Dalam beberapa minggu setelah terpilihnya kembali Soeharto sebagai
Presiden RI, kekuatan-kekuatan oposisi yang sejak lama dibatasi mulai
muncul ke permukaan. Meningkatnya kecaman terhadap Presiden Soeharto
terus meningkat yang ditandai lahirnya gerakan mahasiswa sejak awal 1998.
Gerakan mahasiswa yang mulai mengkristal di kampus-kampus, seperti ITB,
UI dan lain-lain semakin meningkat intensitasnya sejak terpilihnya Soeharto.

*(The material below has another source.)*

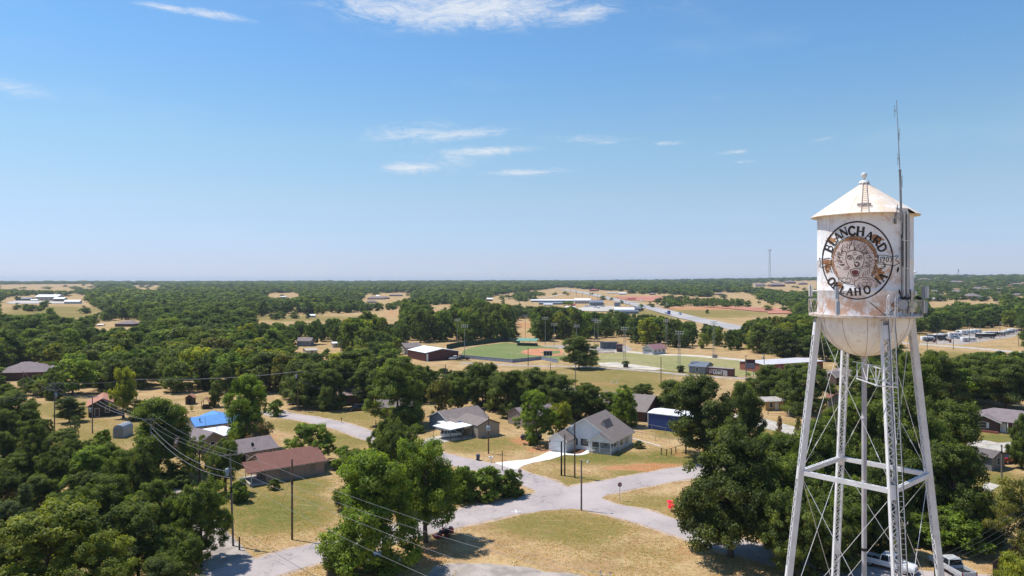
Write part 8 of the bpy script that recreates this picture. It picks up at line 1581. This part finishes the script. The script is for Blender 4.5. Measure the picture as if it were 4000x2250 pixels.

Demonstrasi-demonstrasi mahasiswa berskala besar di seluruh Indonesia
melibatkan pula para staf akademis maupun pimpinan universitas. Garis besar
tuntutan mahasiswa dalam aksi-aksinya di kampus di berbagai kota, yaitu
tuntutan penurunan harga sembako (sembilan bahan pokok), penghapusan
monopoli, kolusi, korupsi dan nepotisme (KKN) serta suksesi kepemimpinan
nasional.
Aksi-aksi mahasiswa yang tidak mendapatkan tanggapan dari pemerintah
menyebabkan para mahasiswa di berbagai kota mulai mengadakan aksi hingga
keluar kampus. Maraknya aksi-aksi mahasiswa yang sering berlanjut menjadi
bentrokan dengan aparat kemanan membuat Menhankam/Pangab, Jenderal
Wiranto, mencoba meredamnya dengan menawarkan dialog. Dari dialog
tersebut diharapkan komunikasi antara pemerintah dan masyarakat kembali
terbuka. Namun mahasiswa menganggap bahwa dialog dengan pemerintah
tidak efektif karena tuntutan pokok mereka adalah reformasi politik dan
ekonomi pengunduran diri Presiden Soeharto. Menurut mahasiswa, mitra
dialog yang paling efektif adalah lembaga kepresidenan dan MPR.
Di tengah maraknya aksi protes mahasiswa dan komponen masyarakat lainnya,
pada tanggal 4 Mei 1998 pemerintah mengeluarkan kebijakan menaikkan harga
BBM dan tarif dasar listrik. Kebijakan yang diambil pemerintah bertentangan
dengan tuntutan yang berkembang saat itu. Sehingga naiknya harga BBM dan
tarif dasar listrik semakin memicu gerakan massa, karena kebijakan tersebut
berdampak pula pada naiknya biaya angkutan dan barang kebutuhan lainnya.
Dalam kondisi negara yang sedang mengalami krisis, Presiden Soeharto, Pada
9 Mei 1998, berangkat ke Kairo (Mesir) untuk menghadiri Konferensi G 15.
Di dalam pesawat menjelang keberangkatannya Presiden Soeharto meminta
masyarakat tenang dan memahami kenaikan harga BBM. Selain itu, ia
menyerukan kepada lawan–lawan politiknya bahwa pasukan keamanan akan
menangani dengan tegas setiap gangguan yang muncul. Meskipun demikian
kerusuhan tetap tidak dapat dipadamkan dan gelombang protes dari berbagai
kalangan komponen masyarakat terus berlangsung.